State v. Jay

Summarized by:

  • Court: Oregon Court of Appeals
  • Area(s) of Law: Evidence
  • Date Filed: 08-26-2015
  • Case #: A154731
  • Judge(s)/Court Below: Duncan, P.J.; Lagesen, J.; and Flynn, J., for the Court.

A prosecutor's mention of questions that an arresting officer asked Defendant during the arrest are considered sufficiently incidental to statements made by Defendant. Accordingly, they are properly excluded from evidence.

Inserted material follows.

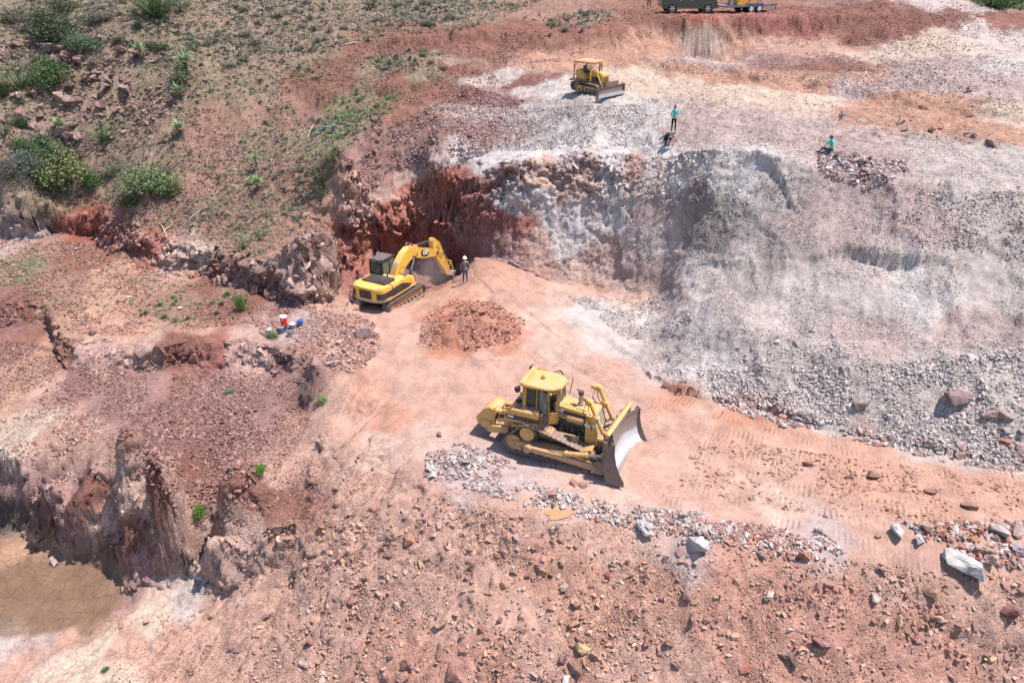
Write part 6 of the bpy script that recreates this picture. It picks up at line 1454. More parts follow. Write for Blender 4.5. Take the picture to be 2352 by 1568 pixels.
    m = MB(); m.box((-.32, .74, 2.55), (.01, .50, .05)); m.cyl((-.31, .66, 2.28), (-.29, .66, 2.28), .16, n=20); m.build('rear_window_sticker', flatmat('pale_blue_disc', (.22, .42, .55)), U)
    m = MB(); m.box((.15, .74, 1.95), (.5, .5, .45), bev=.06); m.box((-.1, .74, 2.3), (.14, .5, .6), bev=.05); m.build('operator_seat', M_BLK, U)
    # boom: heavy bent box section seen from the side
    def arm(name, pts, hw, par, mat=M_YX):
        m_ = MB(); m_.prism(pts, -hw, hw, bev=.012); return m_.build(name, mat, par)
    F = empty('boom_foot', (.25, -.12, 1.55)); F.parent = U
    boom = arm('boom', [(-.22, -.02), (-.14, .26), (.42, 1.02), (1.10, 1.52), (1.65, 1.70), (2.15, 1.62), (3.4, 1.08), (5.0, .44), (5.14, .27), (5.02, .08), (4.6, .08), (3.3, .38), (2.25, .82), (1.75, .84), (1.1, .54), (.40, -.08), (.02, -.25)], .25, F)
    for y_ in (-.262, .262):
        m = MB(); m.prism([(3.08, .62), (3.00, .86), (3.10, 1.06), (3.30, .99), (3.80, .80), (3.92, .60), (3.78, .44), (3.36, .50)], y_ - .006, y_ + .006); m.build('badge', M_BLK, F)
        m = MB(); m.prism([(2.98, .66), (2.92, .92), (3.04, 1.02), (3.06, .64)], y_ - .006, y_ + .006); m.build('badge_edge', M_MAR, F)
    lettering('CAT', .36, M_LET, F, (3.48, -.276, .74), (R(90), R(10), 0), bold=.05)
    for s_ in (-1, 1):
        m = MB(); hcyl(m, (.95, s_ * .36, -.75), (2.02, s_ * .36, .98), .085, .05, .52); m.build('boom_ram', [M_BLK, M_CHR], F)
    m = MB(); m.cyl((2.02, -.46, .98), (2.02, .46, .98), .08, n=14); m.cyl((2.45, -.29, .98), (2.45, .29, .98), .06, n=12); m.cyl((4.95, -.33, .26), (4.95, .33, .26), .12, n=16); m.build('boom_pin', M_DKM, F)
    m = MB()
    for k in range(4):
        y_ = -.16 + k * .10; m.tube([(-.12, y_, .38), (.35, y_, .98), (1.05, y_, 1.42), (1.65, y_, 1.58), (2.2, y_, 1.52)], .022)
    m.tube([(1.5, -.2, 1.5), (1.7, -.22, 1.86), (2.05, -.2, 1.86), (2.3, -.1, 1.52)], .022); m.tube([(1.6, .1, 1.52), (1.85, .12, 1.92), (2.15, .1, 1.82), (2.4, .05, 1.5)], .022)
    m.tube([(2.3, -.12, 1.5), (3.4, -.14, 1.1), (4.7, -.14, .64), (5.05, -.2, .75), (5.3, -.22, .3)], .02)
    m.build('boom_hose', M_SLV, F)
    m = MB(); m.tube([(.2, -.3, .6), (.6, -.42, .75), (1.3, -.42, .2), (1.2, -.4, -.6)], .02); m.tube([(1.5, -.42, .1), (1.75, -.5, -.4), (1.8, -.5, -1.2)], .018); m.build('slack_hose', M_RUB, F)
    m = MB(); m.box((1.40, -.40, -.15), (.16, .16, .26), bev=.03); m.box((1.25, -.40, -.5), (.14, .14, .40), bev=.02); m.build('work_lamp', M_BLK, F)
    m = MB(); hcyl(m, (2.62, 0, 1.46), (4.62, 0, 1.22), .10, .055, .66); m.build('stick_ram', [M_BLK, M_CHR], F)
    m = MB(); m.prism([(2.45, 1.2), (2.55, 1.54), (2.7, 1.54), (2.95, 1.1)], -.12, .12); m.build('ram_lug', M_YX, F)
    arm('stick', [(4.50, 1.18), (4.60, 1.36), (4.82, 1.36), (5.40, .90), (5.66, .42), (6.62, -1.72), (6.66, -1.98), (6.44, -2.08), (6.22, -1.92), (4.96, -.14), (4.76, .12), (4.66, .6)], .17, F)
    m = MB(); hcyl(m, (5.72, 0, .55), (6.78, 0, -1.10), .075, .04, .55); m.build('bucket_ram', [M_BLK, M_CHR], F)
    m = MB(); m.tube([(5.0, -.2, .3), (5.5, -.26, -.1), (5.95, -.26, .1), (5.85, -.2, .6), (5.5, -.1, .8)], .02); m.build('stick_hose', M_RUB, F)
    m = MB()
    for y_ in (-.2, .16): m.prism([(6.42, -1.62), (6.48, -1.56), (6.82, -1.02), (6.74, -1.0)], y_, y_ + .04); m.prism([(6.74, -1.06), (6.82, -1.02), (7.12, -1.90), (7.02, -1.92)], y_ - .02, y_ + .03)
    m.cyl((6.78, -.24, -1.05), (6.78, .24, -1.05), .05); m.build('bucket_link', M_YXD, F)
    bp = [(6.42, -2.0), (6.60, -1.82), (6.95, -1.80), (7.35, -2.02), (7.60, -2.45), (7.62, -2.95), (7.42, -3.45)]
    m = MB()
    for (a_, b_) in zip(bp[:-1], bp[1:]):
        mid = ((a_[0] + b_[0]) / 2, 0, (a_[1] + b_[1]) / 2); L_ = math.hypot(b_[0] - a_[0], b_[1] - a_[1]); m.box(mid, (L_ * 1.06, 0.96, .045), rot=(0, -math.atan2(b_[1] - a_[1], b_[0] - a_[0]), 0))
    m.prism(bp + [(6.75, -2.85)], -.50, -.46); m.prism(bp + [(6.75, -2.85)], .46, .50); m.build('bucket', M_BUK, F)
    for k in range(5): m = MB(); m.box((7.34, -.46 + k * .23, -3.56), (.07, .10, .26), rot=(0, .35, 0), taper=(.4, .8)); m.build('bucket_tooth', M_STL, F)
    return E
excavator()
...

During a traffic stop, Defendant was asked if she had been using drugs. Defendant replied to these questions stating her right to remain silent. Defendant was arrested and accused of driving under the influence of intoxicants (DUII). After being taken into custody, Defendant made further statements unrelated to her right to remain silent. Before trial, Defendant successfully moved to exclude the statements she made during the arrest; Defendant did not object to the admission of the statements she made while in custody. Defendant objected to the prosecutor’s opening statements, which she argued portrayed a false timeline of when her statements were uttered. Defendant proposed a curative jury instruction, but the trial court refused. Defendant was convicted of DUII. Defendant appealed, arguing that the trial court erred in refusing to give the requested instruction; Defendant argued that the prosector’s opening statement distracted the jury in violation of the Oregon Constitution and the United States Constitution. Defendant also argued that the trial court denied her motion in limine by allowing in the arresting officer’s questions addressed to her during the traffic stop. The Oregon Court of Appeals distinguished Defendant’s case from Ragland, in which “the prosecutor’s comment on defendant’s silence was . . . the striking point of the prosecutor’s credibility attack on defendant’s account at trial.” The Court held that, in Defendant’s case, Defendant’s statements were more incidental than the standard set forth in Ragland, and therefore held that the trial court did not err in refusing Defendant’s requested instruction. AFFIRMED.